By 2013, Harrison Elementary had closed and Sheila’s sons’ new school was dealing with significant budget cuts. Bigger class sizes, no libraries, and far fewer extracurriculars.

The district also fired many of its nurses. The ones who were left had to cover multiple buildings.

“With my son Skylar being asthmatic and having health issues, that was a big concern for me,” Sheila says.

Around this time, a Philadelphia student died from an asthma attack that started when she was at school and there was no nurse on duty.

At Sheila’s sons’ new school, she says there was a paper shortage, and textbooks and workbooks were out of date. Even those books were in short supply, so students weren’t allowed to bring them home.

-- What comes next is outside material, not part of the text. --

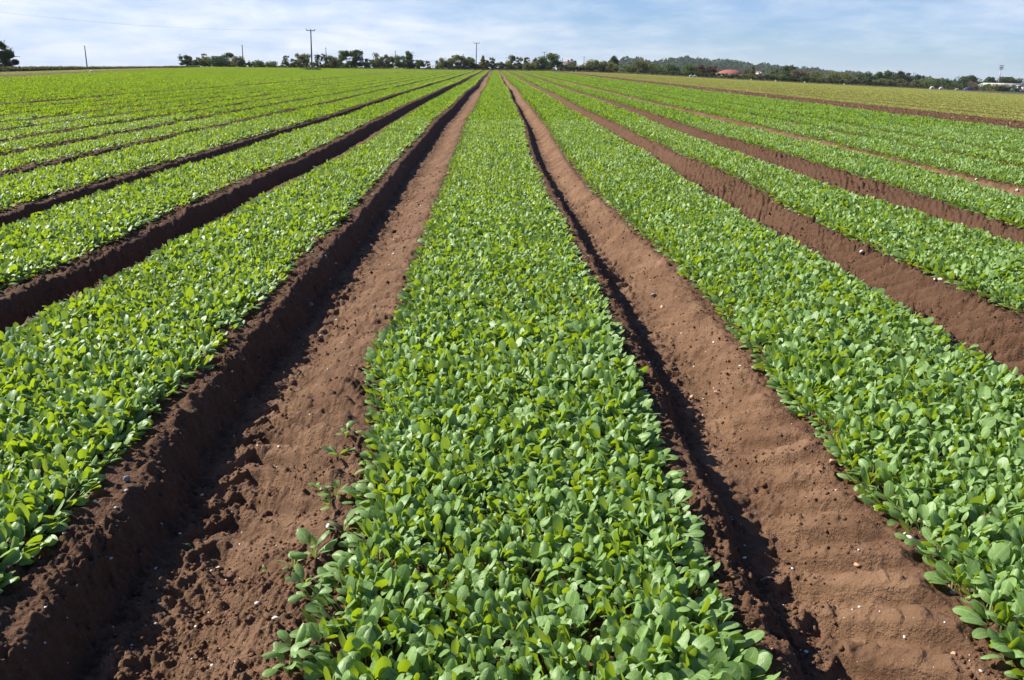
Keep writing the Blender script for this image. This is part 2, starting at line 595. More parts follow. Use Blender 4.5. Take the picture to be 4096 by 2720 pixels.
def leaf_material(name, dark, mid, pale, trans, tmix=0.36, rough=0.42, spec=0.5, veins=True):
    """tint.r = random per leaf, tint.g = distance from the midrib, tint.b = along the blade"""
    m = bpy.data.materials.new(name)
    m.use_nodes = True
    t = m.node_tree
    hh = NT(t)
    b = t.nodes['Principled BSDF']
    out = t.nodes['Material Output']
    at_ = hh.n('ShaderNodeAttribute', attribute_name='tint')
    s3 = hh.n('ShaderNodeSeparateColor')
    t.links.new(at_.outputs['Color'], s3.inputs[0])
    r, g, bb = s3.outputs
    base = hh.mix(hh.ramp(r, [(0.0, 0.0), (0.5, 0.55), (1.0, 1.0)]), dark, mid)
    geo = hh.n('ShaderNodeNewGeometry')
    if veins:
        rib = hh.ramp(g, [(0.03, 1.0), (0.13, 0.0)])
        base = hh.mix(hh.math('MULTIPLY', rib, 0.6), base, pale)
        blot = hh.ramp(hh.noise(geo.outputs['Position'], 60.0, 4, 0.6), [(0.35, 0.0), (0.7, 1.0)])
        base = hh.mix(hh.math('MULTIPLY', blot, 0.35), base, pale)
        bp = hh.n('ShaderNodeBump')
        bp.inputs['Strength'].default_value = 0.35
        bp.inputs['Distance'].default_value = 0.004
        t.links.new(hh.noise(geo.outputs['Position'], 130.0, 3, 0.5), bp.inputs['Height'])
        hh.l(bp, 0, b, 'Normal')
    t.links.new(base, b.inputs['Base Color'])
    t.links.new(hh.math('SUBTRACT', 0.85, hh.math('MULTIPLY', at_.outputs['Alpha'], 0.85 - rough)), b.inputs['Roughness'])
    t.links.new(hh.math('MULTIPLY', at_.outputs['Alpha'], spec), b.inputs['Specular IOR Level'])
    tr = hh.n('ShaderNodeBsdfTranslucent')
    tcol = hh.mix(r, trans, tuple(c * 0.75 for c in trans))
    t.links.new(tcol, tr.inputs[0])
    mx = hh.n('ShaderNodeMixShader')
    mx.inputs[0].default_value = tmix
    hh.l(b, 0, mx, 1)
    hh.l(tr, 0, mx, 2)
    hh.l(mx, 0, out, 'Surface')
    return m


M_SOIL = soil_material()
M_SPIN = leaf_material('spinach_leaf', (0.092, 0.205, 0.045), (0.205, 0.345, 0.092), (0.37, 0.47, 0.22), (0.43, 0.58, 0.010), 0.37, 0.46, 0.45)
M_YOUNG = leaf_material('young_leaf', (0.29, 0.30, 0.09), (0.40, 0.40, 0.15), (0.3, 0.36, 0.1), (0.36, 0.44, 0.03), 0.35, 0.6, 0.3, False)
M_GRASS = leaf_material('rough_grass_blade', (0.075, 0.085, 0.025), (0.20, 0.155, 0.075), (0.2, 0.2, 0.1), (0.16, 0.15, 0.05), 0.3, 0.7, 0.2, False)
M_WEED = leaf_material('weed_leaf', (0.05, 0.085, 0.025), (0.09, 0.12, 0.035), (0.1, 0.15, 0.05), (0.14, 0.2, 0.03), 0.3, 0.6, 0.3, False)


def crown_mat(name, a, b, tr):
    return leaf_material(name, a, b, b, tr, 0.34, 0.7, 0.1, False)


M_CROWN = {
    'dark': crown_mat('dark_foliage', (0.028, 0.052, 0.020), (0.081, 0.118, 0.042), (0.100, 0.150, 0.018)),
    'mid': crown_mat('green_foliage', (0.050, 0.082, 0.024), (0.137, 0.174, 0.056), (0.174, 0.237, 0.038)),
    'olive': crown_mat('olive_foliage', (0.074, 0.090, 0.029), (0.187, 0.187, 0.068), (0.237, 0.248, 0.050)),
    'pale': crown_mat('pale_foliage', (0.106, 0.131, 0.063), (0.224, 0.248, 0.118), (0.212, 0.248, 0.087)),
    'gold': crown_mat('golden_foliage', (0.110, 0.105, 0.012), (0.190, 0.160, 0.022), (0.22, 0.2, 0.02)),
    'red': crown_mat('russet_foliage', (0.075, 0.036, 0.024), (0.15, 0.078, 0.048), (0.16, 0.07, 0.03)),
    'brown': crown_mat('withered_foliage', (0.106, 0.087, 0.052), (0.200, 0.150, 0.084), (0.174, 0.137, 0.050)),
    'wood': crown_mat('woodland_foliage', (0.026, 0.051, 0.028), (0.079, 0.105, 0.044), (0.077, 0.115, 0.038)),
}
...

The problem standing in the way of better schools, and better test scores, was always clear to Sheila — there wasn’t enough money.

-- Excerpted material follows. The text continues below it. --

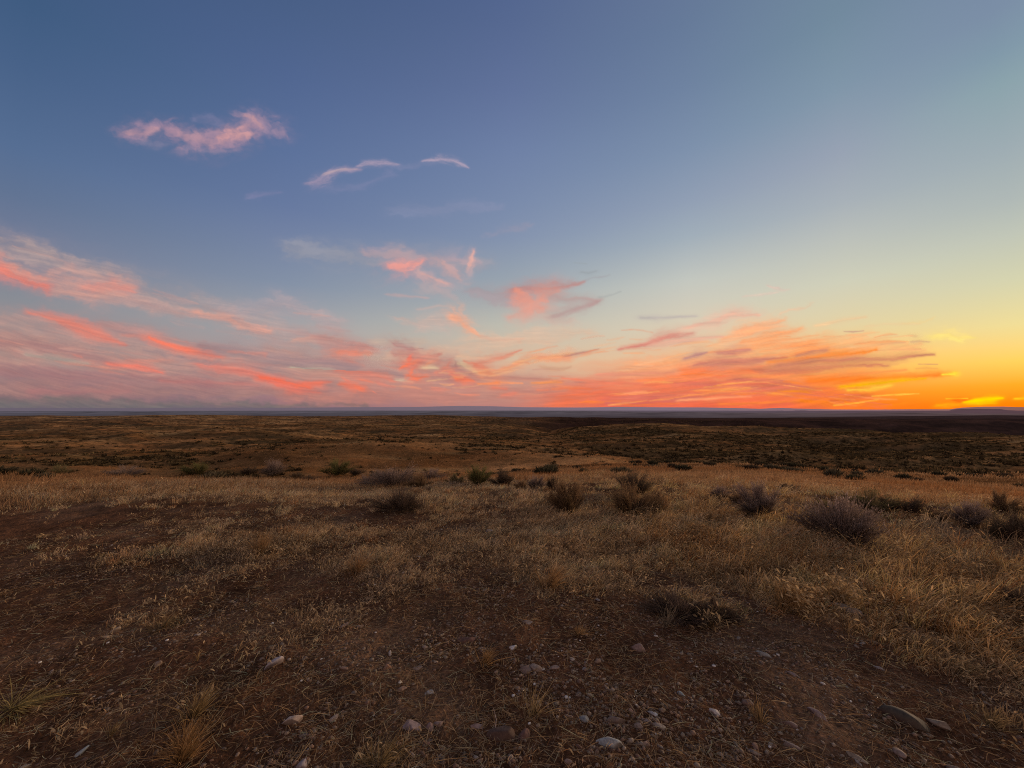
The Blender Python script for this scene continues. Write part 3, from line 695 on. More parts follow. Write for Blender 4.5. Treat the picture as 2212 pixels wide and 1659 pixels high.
CLEAR = []
for X, Y, rx, ry, k in [(1180, 1008, 11, 8, 1.2), (800, 985, 14, 9, .7), (2000, 1060, 8, 5, 1.2), (1650, 1035, 10, 6, 1.2), (1400, 1050, 7, 5, 1.0), (300, 960, 26, 12, .5), (1500, 925, 40, 18, .6), (700, 940, 20, 14, .5),
                        (900, 1010, 10, 8, .8), (600, 990, 10, 8, .5), (1830, 1050, 8, 5, 1.0), (2180, 1075, 6, 4, 1.0)]:
    p = at(X, Y); CLEAR.append((p[0], p[1], (rx, ry), k))

def mixa(a, b, t): return a * (1 - t[..., None]) + b * t[..., None]
SOIL = np.array([.100, .050, .028]); SOIL2 = np.array([.155, .090, .054]); STRAW = np.array([.30, .175, .085]); RUST = np.array([.28, .145, .064])
TAN = np.array([.36, .255, .135]); SCRUB = np.array([.105, .074, .038]); SCRUB2 = np.array([.165, .118, .060]); DARK = np.array([.042, .021, .015])

def ground_colour(x, y, z):
    d = np.hypot(x, y)
    g = grass_density(np.where(d < 40, x, 0), np.where(d < 40, y, 5))
    c = mixa(np.broadcast_to(SOIL, x.shape + (3,)), SOIL2, sstep(-.1, .5, fbm(x / 1.1, y / 1.1, 91, 4)))
    c = mixa(c, STRAW * .8, sstep(.5, 1.1, g) * .6)
    far = np.broadcast_to(STRAW * .8, x.shape + (3,))
    far = mixa(far, RUST * .85, sstep(-.15, .35, fbm(x / 22, y / 12, 93, 4) + .25 * sstep(0, 20, x) * (1 - sstep(60, 140, d))))
    far = mixa(far, TAN * .85, sstep(.12, .5, fbm(x / 30 + 9, y / 9, 95, 4)) * .8)
    s = scrub_cover(x, y)
    sc = mixa(np.broadcast_to(SCRUB, x.shape + (3,)), SCRUB2, sstep(-.2, .3, fbm(x / 9, y / 6, 97, 4)))
    far = mixa(far, sc, sstep(.15, .9, s) * sstep(14, 60, d) * .85)
    # single bushes too far off to stand alone
    for cx, cy, sx, sy, h, rr in HILLS:
        t = np.exp(-.5 * ((x - cx) / (sx * .9)) ** 2 - .5 * ((y - cy + sy * .1) / (sy * .42)) ** 2) * sstep(-.2, .15, fbm(x / 25, y / 7, 133, 3) + .05)
        far = mixa(far, np.broadcast_to(TAN * 1.0, x.shape + (3,)), np.clip(t, 0, 1) * .8)
    spk = fbm(x / 2.6, y / 2.2, 99, 3)
    far = mixa(far, np.broadcast_to(SCRUB * .45, x.shape + (3,)), sstep(.10, .28, spk + .26 * s) * sstep(60, 160, d) * .85)
    for X_, Y_, r_, k_ in CLEAR:
        if k_ >= 1: far = mixa(far, np.broadcast_to(np.array([.42, .245, .12]), x.shape + (3,)), .85 * np.clip(np.exp(-((x - X_) ** 2 / (1.6 * r_[0] ** 2) + (y - Y_) ** 2 / (1.6 * r_[1] ** 2))) * (1.1 + .9 * fbm(x / 5, y / 4, 161, 3)), 0, 1))
    lum = .82 + .95 * fbm(x / 38, y / 13, 151, 4) + .5 * fbm(x / 90, y / 20, 153, 3)
    far = far * np.clip(lum, .45, 1.6)[..., None] * np.array([1.28, 1.10, .88])
    c = mixa(c, far, sstep(9.5, 15, d))
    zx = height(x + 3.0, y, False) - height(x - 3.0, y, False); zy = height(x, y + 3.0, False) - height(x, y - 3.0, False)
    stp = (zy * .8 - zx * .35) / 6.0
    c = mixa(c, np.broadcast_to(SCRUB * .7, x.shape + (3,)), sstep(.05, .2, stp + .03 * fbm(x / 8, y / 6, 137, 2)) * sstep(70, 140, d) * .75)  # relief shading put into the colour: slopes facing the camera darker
    q, U, V, W = seg_coords(x, y, CANYON)
    cyn = np.array(CANYON)
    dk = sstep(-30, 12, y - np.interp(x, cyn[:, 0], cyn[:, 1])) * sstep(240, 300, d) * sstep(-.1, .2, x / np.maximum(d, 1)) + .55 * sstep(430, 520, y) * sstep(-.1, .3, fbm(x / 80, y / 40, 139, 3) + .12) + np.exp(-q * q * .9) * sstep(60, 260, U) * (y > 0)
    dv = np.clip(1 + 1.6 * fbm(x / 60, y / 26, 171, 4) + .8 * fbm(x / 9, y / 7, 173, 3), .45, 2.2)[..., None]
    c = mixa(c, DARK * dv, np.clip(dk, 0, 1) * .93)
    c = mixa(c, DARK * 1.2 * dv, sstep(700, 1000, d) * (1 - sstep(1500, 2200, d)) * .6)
    return c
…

She thought of education reform as first, dealing with the money.

“When the money get right, everything else is going to start getting right ‘cause then, they won’t have these excuses,” Sheila says. “‘We can’t do curriculum changes ‘cause ain’t no money. We can’t do building changes. Ain’t no money. We can’t do this. Ain’t no money.’”

Michael says districts had long thought the struggles they were facing were of their own making. That they weren’t hiring the right leadership or that their taxes were too low.

“Without ever thinking, ‘Hey, everybody else is struggling. The problem really is not what you’re doing, but what’s going on in Harrisburg,’” Michael says.

Even though his earlier attempt had failed, he was ready to sue the state again. It was time for him to go back to court, and this time, Sheila was coming with him.

“When I started this case, I thought it was going to be like a typical lawsuit, like a car accident or something,” Sheila says.

But it wasn’t. It would take close to a decade for Sheila and the other petitioners to get their day in court. At times, Sheila would feel stuck, at others attacked.

She wasn’t just fighting to reopen her sons’ school. She was taking on the state.

“This was so much bigger than me. This was so much bigger than my children, my family, the city,” Sheila says. “This was about all the kids in our state.”